● WHAT YOU WILL DO:
Within this material, how many lines have the string "scene" in them? The answer is a number, with nothing added.

● GIVEN MATERIAL:
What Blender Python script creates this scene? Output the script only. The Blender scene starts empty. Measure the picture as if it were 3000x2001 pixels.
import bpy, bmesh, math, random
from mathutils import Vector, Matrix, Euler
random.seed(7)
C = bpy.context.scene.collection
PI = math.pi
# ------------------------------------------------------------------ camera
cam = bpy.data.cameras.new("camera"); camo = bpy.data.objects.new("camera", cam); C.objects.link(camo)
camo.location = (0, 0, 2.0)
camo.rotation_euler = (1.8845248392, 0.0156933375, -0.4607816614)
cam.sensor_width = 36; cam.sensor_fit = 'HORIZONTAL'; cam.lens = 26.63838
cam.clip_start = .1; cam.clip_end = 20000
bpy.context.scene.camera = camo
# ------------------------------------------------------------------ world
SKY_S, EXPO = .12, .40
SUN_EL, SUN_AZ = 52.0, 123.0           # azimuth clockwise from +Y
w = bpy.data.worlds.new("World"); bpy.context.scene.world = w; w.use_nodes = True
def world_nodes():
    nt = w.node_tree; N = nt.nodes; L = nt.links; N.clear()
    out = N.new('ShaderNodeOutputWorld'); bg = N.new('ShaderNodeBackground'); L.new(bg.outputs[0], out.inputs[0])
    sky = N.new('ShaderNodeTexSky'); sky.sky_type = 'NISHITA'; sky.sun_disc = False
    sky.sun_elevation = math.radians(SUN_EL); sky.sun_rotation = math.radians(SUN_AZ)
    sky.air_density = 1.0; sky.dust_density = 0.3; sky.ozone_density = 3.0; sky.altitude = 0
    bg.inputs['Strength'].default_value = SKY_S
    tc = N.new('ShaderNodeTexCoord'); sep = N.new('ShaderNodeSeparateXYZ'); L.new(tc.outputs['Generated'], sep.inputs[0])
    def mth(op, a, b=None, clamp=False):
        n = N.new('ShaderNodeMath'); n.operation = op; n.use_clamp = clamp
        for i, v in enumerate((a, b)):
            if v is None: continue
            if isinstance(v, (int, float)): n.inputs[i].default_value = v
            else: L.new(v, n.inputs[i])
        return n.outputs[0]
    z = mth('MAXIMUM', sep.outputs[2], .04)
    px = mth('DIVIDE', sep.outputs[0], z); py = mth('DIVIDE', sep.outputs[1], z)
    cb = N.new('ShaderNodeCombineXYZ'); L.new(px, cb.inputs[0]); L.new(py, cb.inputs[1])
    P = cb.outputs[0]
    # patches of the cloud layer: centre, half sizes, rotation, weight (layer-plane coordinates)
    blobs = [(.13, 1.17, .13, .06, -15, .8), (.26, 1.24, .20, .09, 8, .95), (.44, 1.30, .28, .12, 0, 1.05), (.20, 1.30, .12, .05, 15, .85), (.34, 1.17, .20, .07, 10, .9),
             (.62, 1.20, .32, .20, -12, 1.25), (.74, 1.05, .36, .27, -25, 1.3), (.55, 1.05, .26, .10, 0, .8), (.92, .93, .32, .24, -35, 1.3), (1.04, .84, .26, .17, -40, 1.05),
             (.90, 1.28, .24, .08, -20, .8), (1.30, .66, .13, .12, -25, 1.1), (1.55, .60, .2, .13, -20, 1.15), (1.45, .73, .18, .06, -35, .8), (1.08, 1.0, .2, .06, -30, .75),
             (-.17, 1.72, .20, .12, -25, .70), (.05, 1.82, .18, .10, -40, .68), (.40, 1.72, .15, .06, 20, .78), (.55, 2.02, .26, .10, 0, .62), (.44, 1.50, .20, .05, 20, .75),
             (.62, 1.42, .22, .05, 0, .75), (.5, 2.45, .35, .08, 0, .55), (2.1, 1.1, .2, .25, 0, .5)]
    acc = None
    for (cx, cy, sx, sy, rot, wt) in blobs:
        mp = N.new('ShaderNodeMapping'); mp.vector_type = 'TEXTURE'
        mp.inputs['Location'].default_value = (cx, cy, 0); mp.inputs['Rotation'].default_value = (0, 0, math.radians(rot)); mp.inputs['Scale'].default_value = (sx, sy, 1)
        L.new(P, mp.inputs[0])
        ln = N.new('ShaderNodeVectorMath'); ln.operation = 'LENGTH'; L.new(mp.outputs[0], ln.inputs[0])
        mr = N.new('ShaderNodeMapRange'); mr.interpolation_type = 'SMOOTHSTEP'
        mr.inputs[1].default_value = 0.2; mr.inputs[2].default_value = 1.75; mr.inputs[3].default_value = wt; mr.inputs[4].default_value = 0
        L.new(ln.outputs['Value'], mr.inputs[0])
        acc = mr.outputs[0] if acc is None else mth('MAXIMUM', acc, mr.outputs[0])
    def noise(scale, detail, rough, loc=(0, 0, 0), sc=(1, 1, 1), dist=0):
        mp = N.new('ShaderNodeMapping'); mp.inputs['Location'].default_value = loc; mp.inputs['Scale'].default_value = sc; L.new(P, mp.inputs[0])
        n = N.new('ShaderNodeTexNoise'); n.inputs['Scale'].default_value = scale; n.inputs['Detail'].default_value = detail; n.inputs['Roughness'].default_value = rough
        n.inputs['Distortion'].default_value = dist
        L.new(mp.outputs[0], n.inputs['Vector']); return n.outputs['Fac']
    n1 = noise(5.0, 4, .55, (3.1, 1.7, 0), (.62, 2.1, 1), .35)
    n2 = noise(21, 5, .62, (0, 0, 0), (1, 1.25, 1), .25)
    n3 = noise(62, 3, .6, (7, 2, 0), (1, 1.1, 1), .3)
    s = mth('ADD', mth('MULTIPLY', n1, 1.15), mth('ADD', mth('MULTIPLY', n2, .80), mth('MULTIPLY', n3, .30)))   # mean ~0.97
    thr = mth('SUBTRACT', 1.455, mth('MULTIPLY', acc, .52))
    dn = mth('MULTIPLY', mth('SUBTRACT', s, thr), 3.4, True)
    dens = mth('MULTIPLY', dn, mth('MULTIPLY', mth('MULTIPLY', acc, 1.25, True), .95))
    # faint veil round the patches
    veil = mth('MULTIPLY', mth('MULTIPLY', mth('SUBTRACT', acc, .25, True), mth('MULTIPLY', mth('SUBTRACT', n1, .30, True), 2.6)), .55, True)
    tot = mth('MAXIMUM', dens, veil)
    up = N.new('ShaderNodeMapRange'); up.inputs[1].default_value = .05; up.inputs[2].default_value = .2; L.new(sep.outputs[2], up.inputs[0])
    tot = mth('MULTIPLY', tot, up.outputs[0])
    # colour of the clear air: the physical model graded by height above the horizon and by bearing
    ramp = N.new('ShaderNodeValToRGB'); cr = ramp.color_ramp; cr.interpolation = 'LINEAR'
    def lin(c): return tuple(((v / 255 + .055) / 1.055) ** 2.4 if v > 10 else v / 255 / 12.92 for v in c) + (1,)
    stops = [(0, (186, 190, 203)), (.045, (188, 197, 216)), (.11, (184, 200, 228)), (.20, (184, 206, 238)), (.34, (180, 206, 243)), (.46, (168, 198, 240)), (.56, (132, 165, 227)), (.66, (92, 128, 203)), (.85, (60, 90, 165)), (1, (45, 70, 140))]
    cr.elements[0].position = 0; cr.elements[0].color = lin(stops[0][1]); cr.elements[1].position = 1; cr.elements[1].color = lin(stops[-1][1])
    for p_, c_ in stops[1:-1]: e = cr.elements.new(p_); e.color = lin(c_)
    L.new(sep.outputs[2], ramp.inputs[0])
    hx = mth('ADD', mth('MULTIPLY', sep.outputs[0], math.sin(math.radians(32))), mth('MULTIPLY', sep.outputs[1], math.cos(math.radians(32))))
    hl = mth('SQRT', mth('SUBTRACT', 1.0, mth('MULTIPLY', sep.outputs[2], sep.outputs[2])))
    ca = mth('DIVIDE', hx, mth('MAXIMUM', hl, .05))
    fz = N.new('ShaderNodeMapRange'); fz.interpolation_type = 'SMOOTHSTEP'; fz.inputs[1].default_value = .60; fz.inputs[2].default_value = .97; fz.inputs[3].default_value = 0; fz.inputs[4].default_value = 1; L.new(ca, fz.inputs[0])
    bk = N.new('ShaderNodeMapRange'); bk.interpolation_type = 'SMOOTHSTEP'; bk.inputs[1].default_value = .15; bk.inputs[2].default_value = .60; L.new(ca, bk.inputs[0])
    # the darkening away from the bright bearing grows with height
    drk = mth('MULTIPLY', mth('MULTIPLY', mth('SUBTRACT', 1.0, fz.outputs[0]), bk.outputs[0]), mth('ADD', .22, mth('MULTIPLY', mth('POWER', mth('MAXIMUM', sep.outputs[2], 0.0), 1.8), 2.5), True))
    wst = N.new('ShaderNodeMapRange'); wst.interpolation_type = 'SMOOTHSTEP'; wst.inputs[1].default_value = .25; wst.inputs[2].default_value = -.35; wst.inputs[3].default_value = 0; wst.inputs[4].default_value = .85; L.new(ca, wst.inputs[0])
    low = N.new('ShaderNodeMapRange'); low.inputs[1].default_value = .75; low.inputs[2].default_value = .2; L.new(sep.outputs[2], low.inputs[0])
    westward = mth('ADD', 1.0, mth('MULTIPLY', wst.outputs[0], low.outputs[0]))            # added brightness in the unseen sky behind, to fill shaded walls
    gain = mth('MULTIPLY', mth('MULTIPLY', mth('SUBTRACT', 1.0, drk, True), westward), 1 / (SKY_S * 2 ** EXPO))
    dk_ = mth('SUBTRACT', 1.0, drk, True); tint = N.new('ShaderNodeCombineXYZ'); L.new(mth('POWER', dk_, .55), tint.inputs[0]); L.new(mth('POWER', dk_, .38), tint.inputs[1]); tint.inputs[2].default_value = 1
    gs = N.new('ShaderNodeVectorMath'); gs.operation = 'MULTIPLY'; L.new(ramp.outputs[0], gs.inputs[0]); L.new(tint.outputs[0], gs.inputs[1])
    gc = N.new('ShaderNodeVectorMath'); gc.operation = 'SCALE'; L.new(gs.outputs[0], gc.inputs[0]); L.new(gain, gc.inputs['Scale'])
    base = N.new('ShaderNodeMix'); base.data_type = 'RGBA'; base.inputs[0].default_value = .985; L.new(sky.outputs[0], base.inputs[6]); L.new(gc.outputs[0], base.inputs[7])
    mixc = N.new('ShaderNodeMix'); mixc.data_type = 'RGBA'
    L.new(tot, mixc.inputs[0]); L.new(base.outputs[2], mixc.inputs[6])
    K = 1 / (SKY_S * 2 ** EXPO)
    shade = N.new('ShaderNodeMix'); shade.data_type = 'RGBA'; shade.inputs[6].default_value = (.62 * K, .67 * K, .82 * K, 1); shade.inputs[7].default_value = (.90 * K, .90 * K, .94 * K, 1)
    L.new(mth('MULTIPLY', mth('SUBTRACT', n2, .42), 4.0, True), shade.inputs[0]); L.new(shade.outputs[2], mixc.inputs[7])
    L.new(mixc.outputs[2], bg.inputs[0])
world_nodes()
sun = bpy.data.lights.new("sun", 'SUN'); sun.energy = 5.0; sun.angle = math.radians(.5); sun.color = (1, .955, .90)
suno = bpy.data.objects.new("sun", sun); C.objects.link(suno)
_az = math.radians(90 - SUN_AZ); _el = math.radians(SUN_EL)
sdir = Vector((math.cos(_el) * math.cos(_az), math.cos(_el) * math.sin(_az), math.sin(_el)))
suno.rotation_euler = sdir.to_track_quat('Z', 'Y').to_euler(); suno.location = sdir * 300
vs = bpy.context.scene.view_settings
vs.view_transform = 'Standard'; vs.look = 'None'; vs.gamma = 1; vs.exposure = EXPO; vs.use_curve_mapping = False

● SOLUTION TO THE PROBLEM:
5